Today’s Lily, yet another different variety, has two layers of petals.
After Jackie, making use of a couple of plates from the rail of the too large IKEA wardrobes,
had repaired the bed head screwed to the weeping birch, we spent a long day completing the work on the clematis montana fence in the kitchen garden.
Fortunately, when clearing the bed head bed of brambles, I had managed to preserve what turned out to be crocosmia lucifer, now blooming above the erstwhile wooden ornamental feature.
Had I not been familiar with what the DIY efforts of our predecessor had perpetrated inside the house, I may have had trouble believing what, once we had cleared away enough foliage, he had attached to our neighbour’s fence. But there was no mistaking his technique for putting in awkward nails.

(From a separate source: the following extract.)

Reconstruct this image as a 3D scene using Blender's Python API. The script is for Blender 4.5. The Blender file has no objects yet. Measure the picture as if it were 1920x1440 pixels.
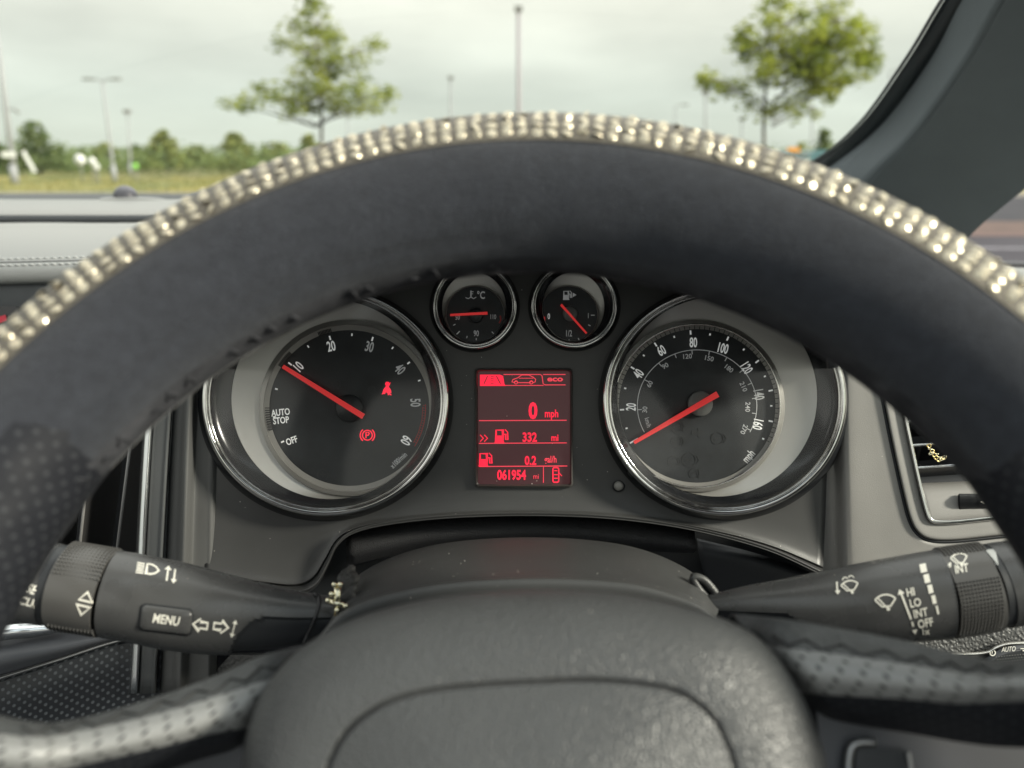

A stout post had been driven into the ground from our side, and a beam attached to it at one end of the fence. He must have possessed only one sustaining post because the other end of the long strut was nailed directly into the top of the fence. The diagonally driven nail wasn’t really doing much by now, and was fixed in exactly the same manner as a rough-hewn piece of deal placed across the jamb of one of the kitchen doors which had been blocked up by our vendors’ fridge.
What I described yesterday as wire netting was more like the grille at a prison window. Even Clint Eastwood, as Frank Morris, in the 1979 film ‘Escape from Alcatraz’, would have had trouble getting through that. Heavy duty staples had bound it both to the upright wooden post and to the horizontal beam. A smaller variety, driven into the planks of the fence, Jackie had been able to tap out with a hammer and screwdriver. The large, thick, ones would not budge. The grille itself was going to have to be cut.
Some kind of black plastic material had been wound around the clematis and bramble jumble at the top of this structure. I can only imagine its purpose was to prevent the brambles that had rooted on the other side of the fence from returning home.
Milford Supplies once more had the benefit of our custom, as Jackie drove off to buy a suitable implement, whilst I continued to move brushwood to the site of the bonfire and chop it up. She returned with mini bolt cutters which looked just the job. No such luck. They barely dented the metal.
I had to hack off with a saw each piece held by a staple. Eventually we pulled the whole frame towards us, left it standing, and had some lunch. Afterwards I broke up the frame and hacked off all the bits of grille.
Long after I was done for the day, Superwoman continued to open up the entrance to this part of the garden even more. In doing so she discovered that underneath the earth and rubble are signs of a brick pavement.
After that, she fed us on chicken jalfrezi (recipe) and onion, peas and sweetcorn rice, with which we drank Cobra beer. This was followed by Post House Pud, with summer fruits as the base.
I guess that your predecessors were great at diy and very experienced at gardening?
I guess, Rob, you realise I am being most circumspect
I am exhausted from just reading these first few “before and after” posts, Derrick. What a task you had just in preparing your garden for new planting!! Was the entire garden built on soil placed above a layer of brick and concrete?